> **THE REQUEST**:
Which lines below hold the word "scene"? Report each one.
#### SUPPLIED ENTRIES ####
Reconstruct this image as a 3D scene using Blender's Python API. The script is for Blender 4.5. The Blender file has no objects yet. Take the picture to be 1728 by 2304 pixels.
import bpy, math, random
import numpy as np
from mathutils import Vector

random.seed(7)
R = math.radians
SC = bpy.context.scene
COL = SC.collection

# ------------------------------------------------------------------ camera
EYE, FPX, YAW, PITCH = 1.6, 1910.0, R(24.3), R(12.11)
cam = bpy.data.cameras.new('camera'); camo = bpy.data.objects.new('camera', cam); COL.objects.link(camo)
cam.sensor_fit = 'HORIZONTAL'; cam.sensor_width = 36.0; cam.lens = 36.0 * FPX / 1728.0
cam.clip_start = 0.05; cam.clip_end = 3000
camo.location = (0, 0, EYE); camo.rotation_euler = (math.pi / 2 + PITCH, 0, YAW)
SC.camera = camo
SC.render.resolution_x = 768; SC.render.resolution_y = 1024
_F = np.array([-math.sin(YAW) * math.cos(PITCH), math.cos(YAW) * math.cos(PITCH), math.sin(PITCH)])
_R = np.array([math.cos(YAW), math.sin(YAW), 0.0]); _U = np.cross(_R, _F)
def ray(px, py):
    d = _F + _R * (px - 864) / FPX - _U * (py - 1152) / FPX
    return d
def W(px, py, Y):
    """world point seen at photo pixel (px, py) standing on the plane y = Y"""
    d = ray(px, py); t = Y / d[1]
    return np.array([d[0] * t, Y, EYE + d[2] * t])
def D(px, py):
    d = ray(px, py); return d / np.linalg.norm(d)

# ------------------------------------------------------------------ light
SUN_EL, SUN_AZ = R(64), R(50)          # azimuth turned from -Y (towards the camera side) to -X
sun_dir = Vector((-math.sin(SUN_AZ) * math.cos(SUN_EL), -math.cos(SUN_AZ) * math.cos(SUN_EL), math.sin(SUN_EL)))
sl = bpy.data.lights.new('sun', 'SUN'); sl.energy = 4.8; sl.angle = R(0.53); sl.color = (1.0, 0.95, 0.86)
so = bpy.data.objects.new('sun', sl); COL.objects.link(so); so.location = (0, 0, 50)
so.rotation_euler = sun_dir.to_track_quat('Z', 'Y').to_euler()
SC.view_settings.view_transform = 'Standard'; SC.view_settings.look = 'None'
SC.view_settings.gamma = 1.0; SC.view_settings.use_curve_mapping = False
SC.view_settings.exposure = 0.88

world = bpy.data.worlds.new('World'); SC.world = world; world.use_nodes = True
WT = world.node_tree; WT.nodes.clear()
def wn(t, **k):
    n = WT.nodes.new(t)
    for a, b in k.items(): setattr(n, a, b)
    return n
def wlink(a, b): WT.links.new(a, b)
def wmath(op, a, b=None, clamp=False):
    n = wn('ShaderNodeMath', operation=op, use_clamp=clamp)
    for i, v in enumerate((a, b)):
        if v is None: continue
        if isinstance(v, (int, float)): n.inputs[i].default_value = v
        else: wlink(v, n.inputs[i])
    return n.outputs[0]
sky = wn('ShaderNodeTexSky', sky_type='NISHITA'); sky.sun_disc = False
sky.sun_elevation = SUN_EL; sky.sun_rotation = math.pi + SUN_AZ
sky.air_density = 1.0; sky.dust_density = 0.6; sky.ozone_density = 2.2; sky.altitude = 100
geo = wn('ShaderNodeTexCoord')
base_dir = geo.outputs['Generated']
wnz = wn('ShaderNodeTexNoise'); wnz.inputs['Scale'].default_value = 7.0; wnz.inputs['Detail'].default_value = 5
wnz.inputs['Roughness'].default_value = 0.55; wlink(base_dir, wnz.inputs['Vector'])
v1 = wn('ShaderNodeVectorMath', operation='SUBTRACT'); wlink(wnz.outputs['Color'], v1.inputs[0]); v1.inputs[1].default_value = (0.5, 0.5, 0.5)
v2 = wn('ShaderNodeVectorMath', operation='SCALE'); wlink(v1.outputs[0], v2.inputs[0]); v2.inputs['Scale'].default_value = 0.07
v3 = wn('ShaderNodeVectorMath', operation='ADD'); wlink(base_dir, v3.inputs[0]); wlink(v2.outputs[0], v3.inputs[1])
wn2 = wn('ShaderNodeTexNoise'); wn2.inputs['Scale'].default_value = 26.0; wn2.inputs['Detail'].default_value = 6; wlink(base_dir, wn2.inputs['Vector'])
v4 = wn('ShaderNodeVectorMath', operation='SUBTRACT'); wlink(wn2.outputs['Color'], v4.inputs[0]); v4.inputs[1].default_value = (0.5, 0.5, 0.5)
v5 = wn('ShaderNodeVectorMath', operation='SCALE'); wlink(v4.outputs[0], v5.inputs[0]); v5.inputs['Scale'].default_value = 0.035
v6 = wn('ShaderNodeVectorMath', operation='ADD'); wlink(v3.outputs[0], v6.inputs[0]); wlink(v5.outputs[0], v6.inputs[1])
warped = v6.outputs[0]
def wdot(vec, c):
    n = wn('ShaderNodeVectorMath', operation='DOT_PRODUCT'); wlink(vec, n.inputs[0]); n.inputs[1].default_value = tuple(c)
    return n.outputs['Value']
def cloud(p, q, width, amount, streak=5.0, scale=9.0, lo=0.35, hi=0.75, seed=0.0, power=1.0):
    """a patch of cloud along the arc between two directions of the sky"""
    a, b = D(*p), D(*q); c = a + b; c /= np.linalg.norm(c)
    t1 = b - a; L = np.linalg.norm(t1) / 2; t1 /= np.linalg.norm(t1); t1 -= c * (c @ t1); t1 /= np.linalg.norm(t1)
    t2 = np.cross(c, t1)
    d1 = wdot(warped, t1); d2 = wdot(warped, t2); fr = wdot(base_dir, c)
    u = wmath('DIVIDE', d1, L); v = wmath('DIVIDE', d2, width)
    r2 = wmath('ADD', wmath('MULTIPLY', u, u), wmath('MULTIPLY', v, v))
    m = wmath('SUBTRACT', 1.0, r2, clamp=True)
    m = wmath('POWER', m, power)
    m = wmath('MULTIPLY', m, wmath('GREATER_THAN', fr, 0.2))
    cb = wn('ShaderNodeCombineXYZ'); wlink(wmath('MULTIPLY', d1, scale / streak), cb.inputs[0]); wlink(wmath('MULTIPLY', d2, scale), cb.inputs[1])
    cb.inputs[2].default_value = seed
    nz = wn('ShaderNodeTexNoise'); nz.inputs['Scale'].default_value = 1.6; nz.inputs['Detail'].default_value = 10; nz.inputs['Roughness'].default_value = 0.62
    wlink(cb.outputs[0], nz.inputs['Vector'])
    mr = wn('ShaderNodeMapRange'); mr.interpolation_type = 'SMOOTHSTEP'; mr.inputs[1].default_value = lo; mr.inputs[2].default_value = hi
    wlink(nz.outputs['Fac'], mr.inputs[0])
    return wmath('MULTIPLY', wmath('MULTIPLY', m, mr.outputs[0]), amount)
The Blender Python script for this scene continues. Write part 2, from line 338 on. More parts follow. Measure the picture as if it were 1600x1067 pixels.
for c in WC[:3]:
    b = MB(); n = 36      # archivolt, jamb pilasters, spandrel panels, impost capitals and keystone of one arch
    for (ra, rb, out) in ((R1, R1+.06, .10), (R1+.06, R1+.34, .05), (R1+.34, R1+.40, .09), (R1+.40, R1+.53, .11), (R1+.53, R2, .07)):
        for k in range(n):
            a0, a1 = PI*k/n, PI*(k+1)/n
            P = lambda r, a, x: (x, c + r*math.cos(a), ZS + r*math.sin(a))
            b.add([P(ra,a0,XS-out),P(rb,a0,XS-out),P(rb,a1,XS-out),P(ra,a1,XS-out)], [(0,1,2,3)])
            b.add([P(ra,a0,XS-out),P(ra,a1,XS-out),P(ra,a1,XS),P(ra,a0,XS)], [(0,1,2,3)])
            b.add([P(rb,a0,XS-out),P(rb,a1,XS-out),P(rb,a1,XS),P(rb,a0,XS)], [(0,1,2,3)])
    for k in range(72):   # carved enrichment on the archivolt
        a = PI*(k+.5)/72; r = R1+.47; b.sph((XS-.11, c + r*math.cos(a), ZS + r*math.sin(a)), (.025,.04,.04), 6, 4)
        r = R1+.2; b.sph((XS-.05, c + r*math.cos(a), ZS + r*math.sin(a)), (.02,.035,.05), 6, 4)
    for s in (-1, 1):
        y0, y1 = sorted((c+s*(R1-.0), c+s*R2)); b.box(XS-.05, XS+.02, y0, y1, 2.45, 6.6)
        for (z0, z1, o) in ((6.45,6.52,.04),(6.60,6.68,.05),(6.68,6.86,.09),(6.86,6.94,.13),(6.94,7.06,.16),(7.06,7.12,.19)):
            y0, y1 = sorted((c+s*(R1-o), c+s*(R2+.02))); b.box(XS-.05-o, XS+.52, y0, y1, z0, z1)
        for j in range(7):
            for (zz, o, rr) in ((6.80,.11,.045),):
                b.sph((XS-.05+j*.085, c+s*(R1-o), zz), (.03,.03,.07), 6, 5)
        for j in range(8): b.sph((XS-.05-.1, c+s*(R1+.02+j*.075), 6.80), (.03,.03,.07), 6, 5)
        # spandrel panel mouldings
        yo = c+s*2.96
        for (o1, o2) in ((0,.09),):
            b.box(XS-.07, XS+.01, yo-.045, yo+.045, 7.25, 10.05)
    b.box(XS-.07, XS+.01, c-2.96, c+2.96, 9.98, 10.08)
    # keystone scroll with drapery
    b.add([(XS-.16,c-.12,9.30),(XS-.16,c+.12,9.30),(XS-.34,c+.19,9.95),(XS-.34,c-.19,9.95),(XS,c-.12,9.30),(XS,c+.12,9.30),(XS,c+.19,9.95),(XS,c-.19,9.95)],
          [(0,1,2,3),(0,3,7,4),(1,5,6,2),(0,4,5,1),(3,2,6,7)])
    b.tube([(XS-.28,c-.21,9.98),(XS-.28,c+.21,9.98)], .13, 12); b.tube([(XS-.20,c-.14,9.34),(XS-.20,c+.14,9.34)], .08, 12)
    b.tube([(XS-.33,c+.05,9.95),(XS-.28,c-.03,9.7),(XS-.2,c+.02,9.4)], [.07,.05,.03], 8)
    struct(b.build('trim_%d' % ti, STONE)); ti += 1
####
> **EXERCISE RESPONSE**:
Reconstruct this image as a 3D scene using Blender's Python API. The script is for Blender 4.5. The Blender file has no objects yet. Take the picture to be 1728 by 2304 pixels.
SC = bpy.context.scene
The Blender Python script for this scene continues. Write part 2, from line 338 on. More parts follow. Measure the picture as if it were 1600x1067 pixels.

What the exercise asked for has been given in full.